Homeowners across England have been issued a stark warning that family properties worth £1.5 million could be drawn into Chancellor Rachel Reeves' new 'mansion tax', despite the official threshold being set at £2 million.
Valuation Office to Cast Wider Net
The alert came directly from the head of the Valuation Office Agency (VOA), Jonathan Russell, during a Treasury Committee hearing on Tuesday. He revealed that his agency would likely examine homes with an 'indicative value' of £1.5 million and upwards to ensure none that should be liable for the high-value surcharge are missed.
Mr Russell explained that while the new levy officially applies to properties valued above £2 million from April 2028, the VOA's preparatory work would involve a broader sweep. 'We'll probably look at houses that have an indicative value of £1.5 million just to make sure we're not missing anything,' he told MPs.
Details of the New Surcharge
The policy, announced in the Chancellor's November Budget, introduces a council tax surcharge on homes in England valued over £2 million. This annual charge is separate from and in addition to existing council tax bills.
The surcharge operates across four price bands:
- £2,500 per year for properties worth more than £2 million.

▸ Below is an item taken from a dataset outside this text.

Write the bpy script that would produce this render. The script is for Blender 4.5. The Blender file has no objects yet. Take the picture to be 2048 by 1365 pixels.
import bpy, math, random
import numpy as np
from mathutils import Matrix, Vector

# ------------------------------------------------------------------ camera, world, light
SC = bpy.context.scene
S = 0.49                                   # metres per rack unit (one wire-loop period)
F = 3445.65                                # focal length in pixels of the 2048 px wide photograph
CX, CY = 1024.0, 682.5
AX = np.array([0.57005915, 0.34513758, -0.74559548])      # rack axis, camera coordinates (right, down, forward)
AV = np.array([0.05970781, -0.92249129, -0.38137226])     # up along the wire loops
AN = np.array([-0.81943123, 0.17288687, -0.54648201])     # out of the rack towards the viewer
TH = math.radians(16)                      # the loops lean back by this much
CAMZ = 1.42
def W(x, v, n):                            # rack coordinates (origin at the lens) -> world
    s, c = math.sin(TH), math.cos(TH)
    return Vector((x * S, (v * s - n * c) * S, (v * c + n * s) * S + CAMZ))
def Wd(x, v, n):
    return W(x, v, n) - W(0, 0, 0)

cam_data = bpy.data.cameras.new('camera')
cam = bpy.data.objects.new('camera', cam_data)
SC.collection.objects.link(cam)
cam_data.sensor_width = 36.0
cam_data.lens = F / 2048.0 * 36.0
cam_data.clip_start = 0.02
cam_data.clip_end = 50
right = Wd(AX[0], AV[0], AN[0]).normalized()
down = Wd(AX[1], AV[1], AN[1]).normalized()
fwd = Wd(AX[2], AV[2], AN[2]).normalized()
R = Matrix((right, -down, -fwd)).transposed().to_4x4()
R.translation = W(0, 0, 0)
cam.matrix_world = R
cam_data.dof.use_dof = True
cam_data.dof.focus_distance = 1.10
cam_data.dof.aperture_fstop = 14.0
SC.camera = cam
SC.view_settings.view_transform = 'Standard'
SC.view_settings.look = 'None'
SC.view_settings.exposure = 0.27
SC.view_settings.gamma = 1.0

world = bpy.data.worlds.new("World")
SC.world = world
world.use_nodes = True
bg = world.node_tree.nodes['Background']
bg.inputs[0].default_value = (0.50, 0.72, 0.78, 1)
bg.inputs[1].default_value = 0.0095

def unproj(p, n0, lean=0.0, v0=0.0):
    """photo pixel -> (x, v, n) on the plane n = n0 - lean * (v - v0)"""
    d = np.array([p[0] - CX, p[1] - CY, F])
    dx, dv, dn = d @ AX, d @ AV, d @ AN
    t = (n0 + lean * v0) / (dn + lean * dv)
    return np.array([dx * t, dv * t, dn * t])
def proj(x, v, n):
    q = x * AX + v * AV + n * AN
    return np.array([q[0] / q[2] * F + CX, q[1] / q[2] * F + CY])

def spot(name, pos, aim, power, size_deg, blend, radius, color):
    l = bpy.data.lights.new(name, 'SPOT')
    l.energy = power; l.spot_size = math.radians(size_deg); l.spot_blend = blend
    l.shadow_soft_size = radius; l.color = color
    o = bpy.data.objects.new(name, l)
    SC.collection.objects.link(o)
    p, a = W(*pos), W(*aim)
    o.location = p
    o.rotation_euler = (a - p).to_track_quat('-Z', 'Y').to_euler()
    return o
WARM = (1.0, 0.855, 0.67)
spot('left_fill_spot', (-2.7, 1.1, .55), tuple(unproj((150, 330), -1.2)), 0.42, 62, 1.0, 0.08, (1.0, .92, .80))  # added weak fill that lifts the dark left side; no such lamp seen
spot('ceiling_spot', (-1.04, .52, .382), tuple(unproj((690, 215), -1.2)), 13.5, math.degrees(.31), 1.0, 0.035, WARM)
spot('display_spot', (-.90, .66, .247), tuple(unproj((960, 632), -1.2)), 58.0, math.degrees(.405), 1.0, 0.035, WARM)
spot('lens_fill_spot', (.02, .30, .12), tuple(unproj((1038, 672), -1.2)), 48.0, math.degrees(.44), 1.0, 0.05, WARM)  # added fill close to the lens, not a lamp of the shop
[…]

- A rising scale for higher values.
- £7,500 per year for properties valued at over £5 million.
Mr Russell estimated that between 150,000 to 200,000 properties would ultimately fall within the scheme's scope. The VOA will focus its valuation efforts on homes between the £1.5 million and £5 million marks to ensure accurate banding.
Regional Impact and Unanswered Questions
Homeowners in London and the South East are expected to be hardest hit, as these regions contain the highest concentration of properties meeting the value criteria. The charge has been widely dubbed a 'mansion tax' by critics and commentators.
Significant questions about the policy's application remain unresolved. Mr Russell could not confirm whether specific property types, such as retirement homes or convents, would be exempt. 'That's still to be worked through,' he stated.
The valuation process itself will follow standard VOA procedures, examining property attributes like location, size, number of bedrooms, and type (detached, semi-detached, etc.).
Political Reaction and Criticism
The revelation prompted immediate criticism from the Conservative opposition. Sir James Cleverly, the Shadow Housing Secretary, accused Labour of expanding the tax's reach. 'Exactly as we predicted, Labour's new family homes tax is expanding in scope to encompass more and more homes,' he said.
'Before long, ordinary families will wake up to find their homes classed as 'mansions', and they have been slapped with a massive bill,' Sir James added. He also claimed that under Labour, council tax is 'soaring across the board'.
The government's move signifies a major shift in property taxation, with the Treasury seeking additional revenue from high-value residential assets. Homeowners in the affected value brackets are now advised to monitor official VOA communications closely as the 2028 implementation date approaches.